Thursday 8 November 2012

Red Sea trip report - by Chris Wood

Red Sea Trip Report
Chris Wood

Over the Eid holiday we went scuba diving on a boat out of Port Sudan. We drove down and back rather than fly and this gave some interesting bird observations but did not allow for any protracted birding.

We stopped for lunch at a dry wadi with culvert under road (lat:17.759930o Long:34.327850o) about 40 km west of Atbara. There were a few scattered thorn bushes on the banks of the wadi and some drying, but still green, short grass. Found Two White Wagtails and a Southern Grey Shrike with a very pale bill, taken to be L.m palldirostris. Interestingly there were a number of dead birds lying about, possibly as many as 10. Most were relatively whole but with missing heads. There was also one intact, but dead, Red-backed Shrike. These birds may have made it to this spot exhausted after crossing the desert, attracted by the bushes and the grassy patch, but found there was both insufficient food or water and simply died there. I suspect that the missing heads may have been caused by rats or other rodents scavenging on the dead birds.

At Haiya we saw the usual Fan-tailed Ravens, Black Kites and a Pied Crow. Also saw 2 Egyptian vultures there on the drive down; on the drive back we saw 4 Egyptian Vultures, including one juvenile. These numbers were down from last year when we saw 14 of these vultures in the vicinity of Haiya.

West of Sinkat the road splits (lat:18.892514o long:36.863329o)into two one-way roads through the mountains. The road runs through a steep-sided rocky gorge most of the way with little in the way of vegetation.  Driving through late in the afternoon we recorded two 4-banded Sandgrouse and 3 White-crowned (Black) Wheatear.

The next day we joined the boat and set off for 4 days at sea. Throughout the trip we had various northern migrants landing on the boat often looking to be in a state of exhaustion and presumably many of these would not have made it to land. One Barn Swallow that landed on the boat at dusk died during the night. On several occasions I saw barn swallows drinking from the sea – it was very calm for most of the voyage.

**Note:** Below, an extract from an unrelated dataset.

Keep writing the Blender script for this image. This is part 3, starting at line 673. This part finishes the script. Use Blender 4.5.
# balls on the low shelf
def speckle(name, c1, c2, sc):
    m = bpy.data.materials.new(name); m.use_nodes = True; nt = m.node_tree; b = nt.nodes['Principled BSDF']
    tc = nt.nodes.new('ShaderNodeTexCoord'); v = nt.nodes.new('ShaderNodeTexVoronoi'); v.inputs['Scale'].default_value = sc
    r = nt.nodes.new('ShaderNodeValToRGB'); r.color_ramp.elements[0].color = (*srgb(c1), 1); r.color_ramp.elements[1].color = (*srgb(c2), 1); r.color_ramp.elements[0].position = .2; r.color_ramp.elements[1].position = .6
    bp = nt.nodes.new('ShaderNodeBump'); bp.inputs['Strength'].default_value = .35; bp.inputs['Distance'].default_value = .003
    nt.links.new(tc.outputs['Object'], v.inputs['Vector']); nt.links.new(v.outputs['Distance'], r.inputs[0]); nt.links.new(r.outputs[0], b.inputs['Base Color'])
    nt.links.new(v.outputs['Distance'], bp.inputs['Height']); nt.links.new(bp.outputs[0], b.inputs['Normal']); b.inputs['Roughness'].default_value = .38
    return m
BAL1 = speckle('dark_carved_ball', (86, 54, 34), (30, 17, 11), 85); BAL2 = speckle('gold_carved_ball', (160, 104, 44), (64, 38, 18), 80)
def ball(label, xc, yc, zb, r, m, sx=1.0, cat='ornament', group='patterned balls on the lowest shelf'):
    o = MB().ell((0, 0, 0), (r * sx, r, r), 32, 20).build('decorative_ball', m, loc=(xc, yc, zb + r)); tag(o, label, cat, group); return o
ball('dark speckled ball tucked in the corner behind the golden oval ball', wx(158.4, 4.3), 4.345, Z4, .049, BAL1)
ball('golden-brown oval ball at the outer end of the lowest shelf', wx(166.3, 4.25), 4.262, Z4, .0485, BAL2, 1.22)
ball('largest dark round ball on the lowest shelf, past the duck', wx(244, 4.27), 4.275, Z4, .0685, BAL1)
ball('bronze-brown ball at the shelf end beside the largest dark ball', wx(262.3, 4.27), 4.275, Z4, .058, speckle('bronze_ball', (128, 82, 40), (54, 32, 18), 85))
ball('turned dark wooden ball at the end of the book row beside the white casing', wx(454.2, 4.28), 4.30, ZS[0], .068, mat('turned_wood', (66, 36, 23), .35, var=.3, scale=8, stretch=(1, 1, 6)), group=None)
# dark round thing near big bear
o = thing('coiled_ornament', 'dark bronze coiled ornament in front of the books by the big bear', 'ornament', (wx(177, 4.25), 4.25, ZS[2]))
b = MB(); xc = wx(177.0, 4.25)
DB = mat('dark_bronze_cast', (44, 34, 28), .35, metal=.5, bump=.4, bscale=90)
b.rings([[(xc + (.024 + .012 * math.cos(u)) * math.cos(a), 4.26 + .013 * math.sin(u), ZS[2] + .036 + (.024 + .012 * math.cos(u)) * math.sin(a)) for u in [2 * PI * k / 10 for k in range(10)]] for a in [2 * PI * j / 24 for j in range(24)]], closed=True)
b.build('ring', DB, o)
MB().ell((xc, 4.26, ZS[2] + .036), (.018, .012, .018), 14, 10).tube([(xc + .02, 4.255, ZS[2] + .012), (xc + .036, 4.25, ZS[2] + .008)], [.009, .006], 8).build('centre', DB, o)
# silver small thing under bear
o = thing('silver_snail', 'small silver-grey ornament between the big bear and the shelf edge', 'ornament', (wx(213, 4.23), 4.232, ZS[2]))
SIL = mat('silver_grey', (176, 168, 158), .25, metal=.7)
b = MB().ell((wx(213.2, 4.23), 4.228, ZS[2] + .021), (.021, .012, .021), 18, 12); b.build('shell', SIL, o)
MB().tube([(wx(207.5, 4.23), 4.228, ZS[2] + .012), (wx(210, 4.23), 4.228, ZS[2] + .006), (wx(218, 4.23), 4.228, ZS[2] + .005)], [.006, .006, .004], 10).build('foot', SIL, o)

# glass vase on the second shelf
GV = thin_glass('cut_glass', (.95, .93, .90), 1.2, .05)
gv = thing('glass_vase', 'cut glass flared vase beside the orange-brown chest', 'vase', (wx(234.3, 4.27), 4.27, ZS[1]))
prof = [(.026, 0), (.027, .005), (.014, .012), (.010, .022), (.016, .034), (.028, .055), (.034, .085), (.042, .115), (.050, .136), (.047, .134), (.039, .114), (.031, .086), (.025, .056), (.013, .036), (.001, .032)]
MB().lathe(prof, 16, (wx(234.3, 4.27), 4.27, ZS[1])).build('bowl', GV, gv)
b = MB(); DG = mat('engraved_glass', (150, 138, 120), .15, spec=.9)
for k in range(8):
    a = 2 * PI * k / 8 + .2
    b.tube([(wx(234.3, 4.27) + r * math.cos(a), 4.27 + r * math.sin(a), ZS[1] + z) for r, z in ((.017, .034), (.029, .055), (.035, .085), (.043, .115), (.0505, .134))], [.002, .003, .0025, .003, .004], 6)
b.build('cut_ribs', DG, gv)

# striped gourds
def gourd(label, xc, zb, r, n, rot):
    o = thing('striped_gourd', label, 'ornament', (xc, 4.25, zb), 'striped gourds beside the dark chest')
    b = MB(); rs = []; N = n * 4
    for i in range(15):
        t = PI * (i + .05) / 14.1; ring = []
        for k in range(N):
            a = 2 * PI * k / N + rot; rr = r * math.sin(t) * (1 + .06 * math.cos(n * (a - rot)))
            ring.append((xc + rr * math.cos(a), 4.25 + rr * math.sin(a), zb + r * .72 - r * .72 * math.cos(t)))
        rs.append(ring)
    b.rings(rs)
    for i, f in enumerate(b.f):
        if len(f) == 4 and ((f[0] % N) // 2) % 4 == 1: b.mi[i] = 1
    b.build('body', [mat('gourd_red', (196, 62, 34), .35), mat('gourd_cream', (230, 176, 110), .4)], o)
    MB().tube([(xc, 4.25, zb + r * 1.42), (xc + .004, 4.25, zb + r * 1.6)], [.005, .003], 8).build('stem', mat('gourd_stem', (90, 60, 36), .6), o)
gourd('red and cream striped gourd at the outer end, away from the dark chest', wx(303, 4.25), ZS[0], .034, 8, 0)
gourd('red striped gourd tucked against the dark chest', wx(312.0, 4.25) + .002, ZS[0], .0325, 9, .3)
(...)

Common Redstart, Red Sea October 2012

One sighting of especial interest was an owl! I had just come back from a dive when we all saw an owl circling the boat as we were setting off to the next dive site. I did not have a camera on deck but had a good sight of the owl as it circled the boat and then followed in our wake about 50 metres back from us. This was about 3.00pm. The crew said they regularly see owls at sea where they (the owls) catch fish. They said that the owls “live on the lighthouses”. It was difficult to be certain of an ID without a photograph, but the size, colour suggested that it was a Pel’s  Fishing Owl.  Nikolaus does record the Pel’s as “rare, possibly overlooked. It has also been recorded elsewhere in mangrove swamps.  It has been suggested to me that this could have been a Short-eared Owl, but, although this makes more sense, they have been recorded crossing the Red Sea and settling on ships in the Red Sea, the colour and size seemed wrong. But possibly this was an artifact of the bright afternoon light reflected back off the sea. Any other suggestions from readers would be welcome.

On the return drive back we stopped overnight at the hotel at Erkowit. With all the watering in the garden it was a little green oasis that attracted a small number of birds. We recorded  Crested Larks, Blackcaps, White wagtails and Red-throated Pipits.  In the lookout point at the end of the dirt road we recorded 2 more White-crowned Wheatears.

Bird List for the trip.

Fan-tailed raven
Black Kite
Egyptian Vulture
Pied crow
Southern Grey Shrike
Red-backed Shrike (dead)
White Wagtails – both on shore and at sea on the boat
4-banded Sandgrouse
White-crowned (Black) Wheatear
Northern Wheatear
Crested Lark
Red-throated Pipit
Gull-billed Tern (just outside Khartoum)
Cattle Egret

On the boat:

Barn swallow
Namaqua Dove
Caspian Tern
Bridled tern
Swift Tern
White-cheeked Tern
White-eyed Gull
Willow Warbler
Lesser Whitethroat
Sedge Warbler
European Marsh Warbler
Common Redstart
Striated Heron (in port)
Owl unidentified – possibly Short-eared, possibly Pel’s


  1. Hi Chris. I was on a dive boat during Eid and while we were anchored at Sanganeab lighthouse I did see what I'm certain was an owl circling the boat in the early morning. I do remember it having very dark circles around its eyes so I'd guess it was a Short-eared owl from the pictures I've found on the internet. I just wish I had my camera with me!

  2. Pel's would seem to be a very strange bird to be seen at sea, at 3:00pm! I have seen many of them, always on large, slow-moving rivers (Luangwa, Kafue, Zambvezi, Kavango), and almost always at night (unless disturbed from a day-time roost). They are very distinctive plumage-wise, and surely not mistakable for a Short-eared. I would also be extremely surprised to see a Pel's roosting/ nesting in a lighthouse. Having said that, I have no idea what other Owl would feed at sea. A puzzler!